** BEGIN **
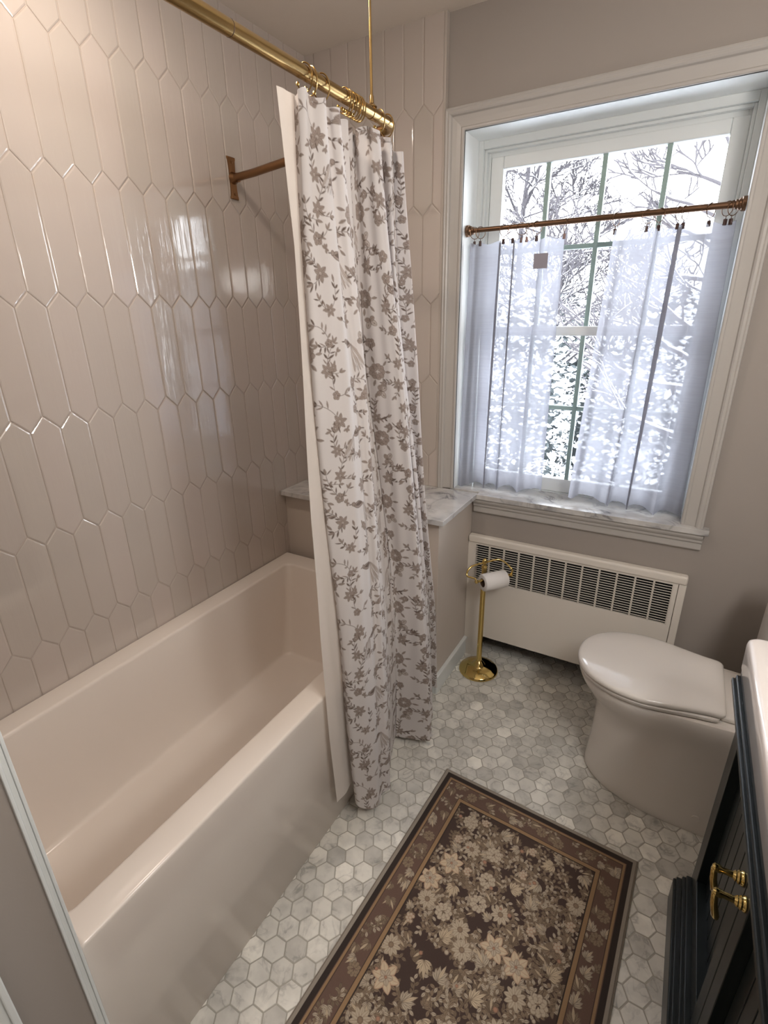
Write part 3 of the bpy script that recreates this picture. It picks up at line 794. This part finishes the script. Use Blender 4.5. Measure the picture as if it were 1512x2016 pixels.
# ---------------------------------------------------------------- toilet
def toilet():
    yc = -.350
    t = empty('toilet', (1.6, yc, 0)); tag(t, 'white skirted elongated toilet with its lid closed under the window', 'toilet')
    def outline(z, xf, hw, xr, hr, xm=None, n=64, p=2.15, rc=.02):
        """front tip xf, max half width hw at xm, rear edge xr of half width hr"""
        xm = xm if xm else xf+(xr-xf)*.5
        pts = []
        for k in range(n+1):
            a = PI/2+PI*k/n
            ca, sa = math.cos(a), math.sin(a)
            x = xm+(xm-xf)*math.copysign(abs(ca)**(2/p), ca); y = hw*math.copysign(abs(sa)**(2/p), sa)
            pts.append((x, y))
        # rear: from (xm,-hw) to (xr,-hr) gently tapering
        m_ = 10; rear = []
        for k in range(1, m_+1):
            s = k/m_; x = xm+(xr-rc-xm)*s; y = -(hw+(hr-hw)*(s*s*(3-2*s)*.6+s*.4)); rear.append((x, y))
        for k in range(1, 5):
            a = -PI/2+PI/2*k/4; rear.append((xr-rc+rc*math.cos(a), -hr+rc+rc*math.sin(a)))
        pts += rear; pts += [(x, -y) for x, y in rear[::-1]]
        return [(x, yc+y, z) for x, y in pts]
    O = outline
    rings = [O(0, 1.445, .168, 2.08, .17, 1.75), O(.012, 1.438, .172, 2.08, .172, 1.75), O(.03, 1.440, .170, 2.08, .172, 1.75), O(.14, 1.448, .164, 2.08, .17, 1.75), O(.25, 1.450, .160, 2.08, .17, 1.72),
             O(.31, 1.444, .152, 2.08, .166, 1.68), O(.355, 1.412, .168, 2.07, .165, 1.64), O(.395, 1.386, .177, 2.06, .160, 1.61), O(.425, 1.374, .182, 2.05, .155, 1.60), O(.434, 1.378, .178, 2.04, .15, 1.60)]
    child(MB().loft(rings).build('bowl', M['porcelain'], auto=60), t)
    # trapway relief on the side
    m = MB(); child(MB().lathe([(.012, 0), (.012, .004), (.009, .007), (0, .0075)], (1.80, yc-.182, .075), 20, 'y').build('bolt_cap', M['porcelain']), t)
    s = [O(.4365, 1.374, .182, 1.795, .150, 1.59), O(.440, 1.370, .186, 1.80, .153, 1.59), O(.449, 1.370, .186, 1.80, .153, 1.59), O(.452, 1.374, .182, 1.795, .150, 1.59)]
    child(MB().loft(s).build('seat', M['porcelain'], auto=50), t)
    l = [O(.4535, 1.372, .184, 1.808, .144, 1.585), O(.4575, 1.366, .188, 1.812, .147, 1.585), O(.467, 1.366, .188, 1.812, .147, 1.585), O(.4715, 1.370, .184, 1.808, .143, 1.585),
         O(.4735, 1.376, .178, 1.803, .137, 1.585), O(.4765, 1.395, .160, 1.785, .120, 1.587), O(.4790, 1.44, .118, 1.74, .09, 1.59), O(.4800, 1.5, .065, 1.68, .05, 1.59)]
    child(MB().loft(l).build('lid', M['porcelain'], auto=50), t)
    m = MB(); m.box(1.80, 1.87, yc-.13, yc+.13, .434, .452); child(m.build('hinge_block', M['porcelain'], bevel=.008, seg=3), t)
    child(MB().loft([rrect(1.885, 2.10, yc-.20, yc+.20, .04, z) for z in (.425, .44, .76)]).build('tank', M['porcelain'], auto=50), t)
    child(MB().loft([rrect(1.878, 2.105, yc-.207, yc+.207, .045, z) for z in (.76, .765, .79)]+[rrect(1.886, 2.097, yc-.199, yc+.199, .04, .798)]).build('tank_lid', M['porcelain'], auto=50), t)
toilet()

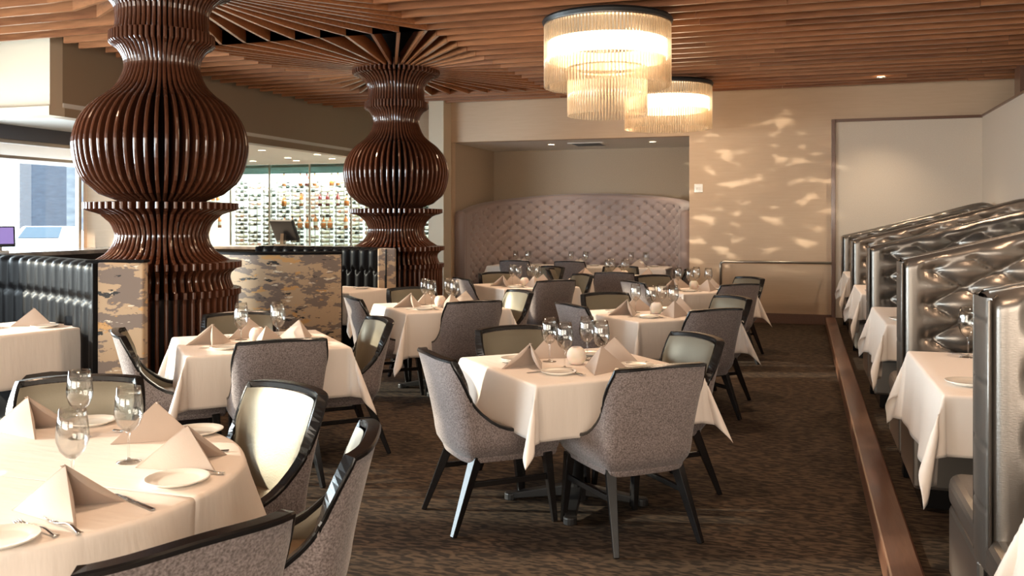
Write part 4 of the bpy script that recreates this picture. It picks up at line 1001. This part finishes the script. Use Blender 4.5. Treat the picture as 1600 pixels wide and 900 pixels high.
** END **
• [Written task] From the listing, extract all text exactly as given and drop any picture.

• [Exercise output]
Write part 3 of the bpy script that recreates this picture. It picks up at line 794. This part finishes the script. Use Blender 4.5. Measure the picture as if it were 1512x2016 pixels.
# ---------------------------------------------------------------- toilet
def toilet():
    yc = -.350
    t = empty('toilet', (1.6, yc, 0)); tag(t, 'white skirted elongated toilet with its lid closed under the window', 'toilet')
    def outline(z, xf, hw, xr, hr, xm=None, n=64, p=2.15, rc=.02):
        """front tip xf, max half width hw at xm, rear edge xr of half width hr"""
        xm = xm if xm else xf+(xr-xf)*.5
        pts = []
        for k in range(n+1):
            a = PI/2+PI*k/n
            ca, sa = math.cos(a), math.sin(a)
            x = xm+(xm-xf)*math.copysign(abs(ca)**(2/p), ca); y = hw*math.copysign(abs(sa)**(2/p), sa)
            pts.append((x, y))
        # rear: from (xm,-hw) to (xr,-hr) gently tapering
        m_ = 10; rear = []
        for k in range(1, m_+1):
            s = k/m_; x = xm+(xr-rc-xm)*s; y = -(hw+(hr-hw)*(s*s*(3-2*s)*.6+s*.4)); rear.append((x, y))
        for k in range(1, 5):
            a = -PI/2+PI/2*k/4; rear.append((xr-rc+rc*math.cos(a), -hr+rc+rc*math.sin(a)))
        pts += rear; pts += [(x, -y) for x, y in rear[::-1]]
        return [(x, yc+y, z) for x, y in pts]
    O = outline
    rings = [O(0, 1.445, .168, 2.08, .17, 1.75), O(.012, 1.438, .172, 2.08, .172, 1.75), O(.03, 1.440, .170, 2.08, .172, 1.75), O(.14, 1.448, .164, 2.08, .17, 1.75), O(.25, 1.450, .160, 2.08, .17, 1.72),
             O(.31, 1.444, .152, 2.08, .166, 1.68), O(.355, 1.412, .168, 2.07, .165, 1.64), O(.395, 1.386, .177, 2.06, .160, 1.61), O(.425, 1.374, .182, 2.05, .155, 1.60), O(.434, 1.378, .178, 2.04, .15, 1.60)]
    child(MB().loft(rings).build('bowl', M['porcelain'], auto=60), t)
    # trapway relief on the side
    m = MB(); child(MB().lathe([(.012, 0), (.012, .004), (.009, .007), (0, .0075)], (1.80, yc-.182, .075), 20, 'y').build('bolt_cap', M['porcelain']), t)
    s = [O(.4365, 1.374, .182, 1.795, .150, 1.59), O(.440, 1.370, .186, 1.80, .153, 1.59), O(.449, 1.370, .186, 1.80, .153, 1.59), O(.452, 1.374, .182, 1.795, .150, 1.59)]
    child(MB().loft(s).build('seat', M['porcelain'], auto=50), t)
    l = [O(.4535, 1.372, .184, 1.808, .144, 1.585), O(.4575, 1.366, .188, 1.812, .147, 1.585), O(.467, 1.366, .188, 1.812, .147, 1.585), O(.4715, 1.370, .184, 1.808, .143, 1.585),
         O(.4735, 1.376, .178, 1.803, .137, 1.585), O(.4765, 1.395, .160, 1.785, .120, 1.587), O(.4790, 1.44, .118, 1.74, .09, 1.59), O(.4800, 1.5, .065, 1.68, .05, 1.59)]
    child(MB().loft(l).build('lid', M['porcelain'], auto=50), t)
    m = MB(); m.box(1.80, 1.87, yc-.13, yc+.13, .434, .452); child(m.build('hinge_block', M['porcelain'], bevel=.008, seg=3), t)
    child(MB().loft([rrect(1.885, 2.10, yc-.20, yc+.20, .04, z) for z in (.425, .44, .76)]).build('tank', M['porcelain'], auto=50), t)
    child(MB().loft([rrect(1.878, 2.105, yc-.207, yc+.207, .045, z) for z in (.76, .765, .79)]+[rrect(1.886, 2.097, yc-.199, yc+.199, .04, .798)]).build('tank_lid', M['porcelain'], auto=50), t)
toilet()

Write part 4 of the bpy script that recreates this picture. It picks up at line 1001. This part finishes the script. Use Blender 4.5. Treat the picture as 1600 pixels wide and 900 pixels high.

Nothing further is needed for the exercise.